Led by Professor Jonathan Coleman from AMBER (the Science Foundation Ireland-funded materials science research centre hosted in Trinity College Dublin), in collaboration with the groups of Professor Georg Duesberg (AMBER) and Professor Laurens Siebbeles (TU Delft, Netherlands), the team used standard printing techniques to combine graphene flakes as the electrodes with other layered materials, tungsten diselenide and boron nitride as the channel and separator (two important parts of a transistor) to form an all-printed, all-layered materials, working transistor.
All of these are flakes are a few nanometres thick but hundreds of nanometres wide. Critically, it is the ability of flakes made from different layered materials to have electronic properties that can be conducting (in the case of graphene), insulating (boron nitride) or semiconducting (tungsten diselenide) that enable them to create the building blocks of electronics. While the performance of these printed layered devices cannot yet compare with advanced transistors, the team believe there is a wide scope to improve the performance of their printed TFTs beyond the current state-of-the-art.

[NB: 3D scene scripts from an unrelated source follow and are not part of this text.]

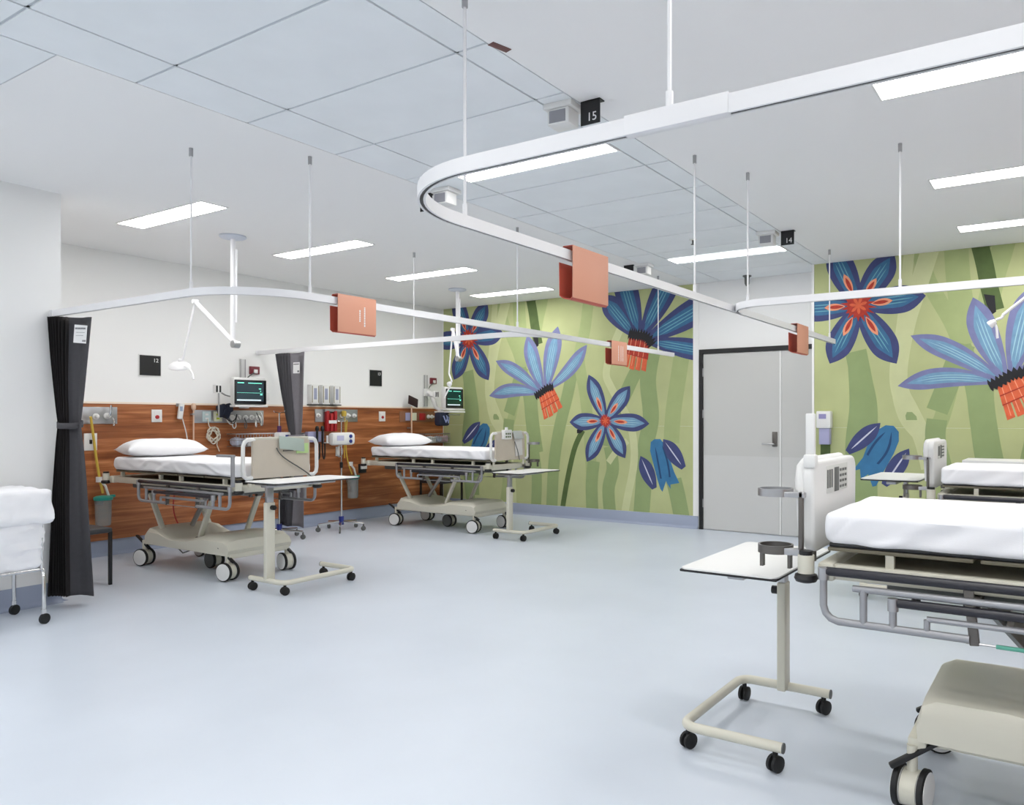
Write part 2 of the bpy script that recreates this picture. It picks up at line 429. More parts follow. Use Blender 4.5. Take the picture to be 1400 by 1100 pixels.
def leafpoly(base, tip, hw, bend=0., t0=0., t1=1., peak=.55, wb=.25, n=22, side=0.):
    bx, bz = base; tx, tz = tip; dx, dz = tx-bx, tz-bz; L = math.hypot(dx, dz); ux, uz = dx/L, dz/L; nx, nz = -uz, ux
    def wd(t):
        if t < peak: return hw*(wb+(1-wb)*math.sin(PI/2*t/peak))
        return hw*max(0, math.cos(PI/2*((t-peak)/(1-peak))**1.35))
    A, Bp = [], []
    for i in range(n+1):
        t = t0+(t1-t0)*i/n; c = bend*math.sin(PI*t)*L
        s = i/n; taper = 1.0
        if t1 < 1: taper = min(1, (1-s)*3.5)**.6
        if t0 > 0: taper *= min(1, s*4+.15)
        wv = wd(t)*taper; cx = bx+ux*t*L+nx*(c+side*wd(t)); cz = bz+uz*t*L+nz*(c+side*wd(t))
        A.append((cx+nx*wv, cz+nz*wv)); Bp.append((cx-nx*wv, cz-nz*wv))
    return A+Bp[::-1]
def band(pts, hw):
    P = []
    for i in range(len(pts)-1):
        p0 = pts[max(i-1, 0)]; p1 = pts[i]; p2 = pts[i+1]; p3 = pts[min(i+2, len(pts)-1)]
        for k in range(6):
            t = k/6
            P.append(tuple(.5*((2*b)+(-a+c)*t+(2*a-5*b+4*c-e)*t*t+(-a+3*b-3*c+e)*t**3) for a, b, c, e in zip(p0, p1, p2, p3)))
    P.append(pts[-1]); A, C = [], []
    for i, p in enumerate(P):
        a = P[max(i-1, 0)]; b = P[min(i+1, len(P)-1)]; dx, dz = b[0]-a[0], b[1]-a[1]; L = math.hypot(dx, dz) or 1
        A.append((p[0]-dz/L*hw, p[1]+dx/L*hw)); C.append((p[0]+dz/L*hw, p[1]-dx/L*hw))
    return A, C
# shape list: (name, material, layer, polygon or quads)
SHAPES = []
def sh(name, m, layer, poly): SHAPES.append((name, m, layer, [poly]))
def stem(m, layer, pts, hw):
    A, C = band(pts, hw*.72); SHAPES.append(('stem', m, layer, [[A[i], A[i+1], C[i+1], C[i]] for i in range(len(A)-1)]))
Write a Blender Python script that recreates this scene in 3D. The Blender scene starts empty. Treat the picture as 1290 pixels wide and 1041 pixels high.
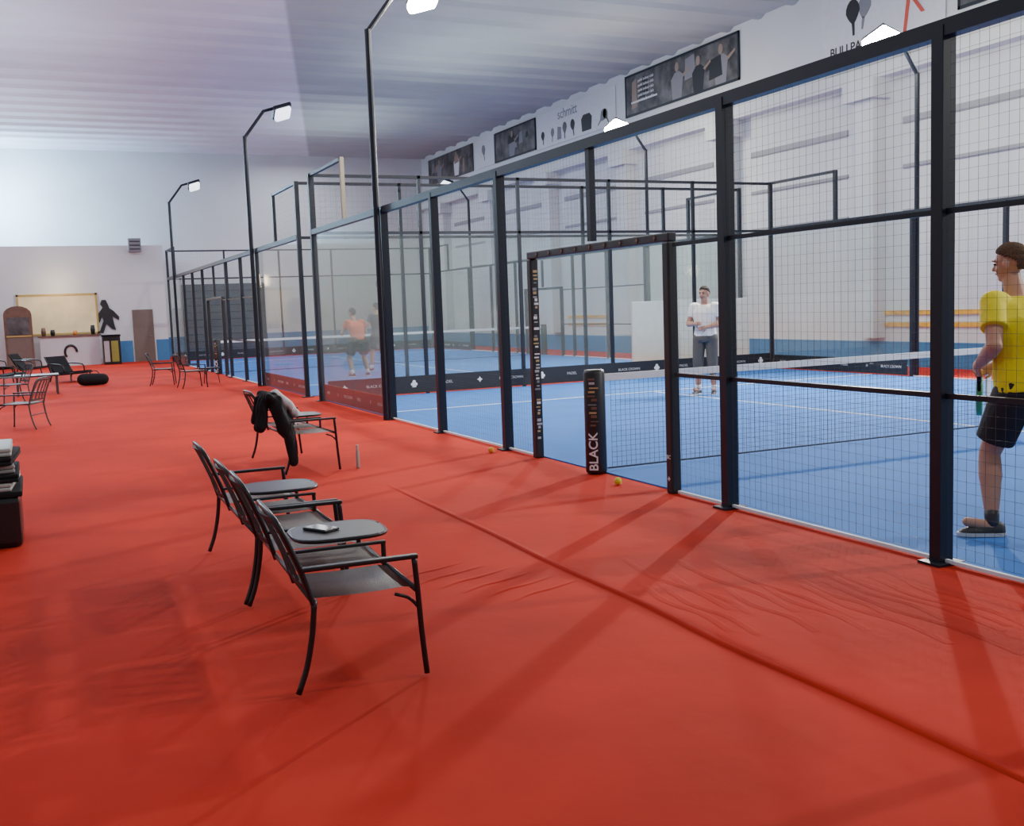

Professor Coleman, who is an investigator in AMBER and Trinity’s School of Physics, said, “In the future, printed devices will be incorporated into even the most mundane objects such as labels, posters and packaging. Printed electronic circuitry will allow consumer products to gather, process, display and transmit information: for example, milk cartons will send messages to your phone warning that the milk is about to go out-of-date. We believe that layered materials can compete with the materials currently used for printed electronics.”
All of the layered materials were printed from inks created using the liquid exfoliation method previously developed by Professor Coleman and already licensed. Using liquid processing techniques to create the layered materials inks is especially advantageous in that it yields large quantities of high quality layered materials which helps to enable the potential to print circuitry at low cost.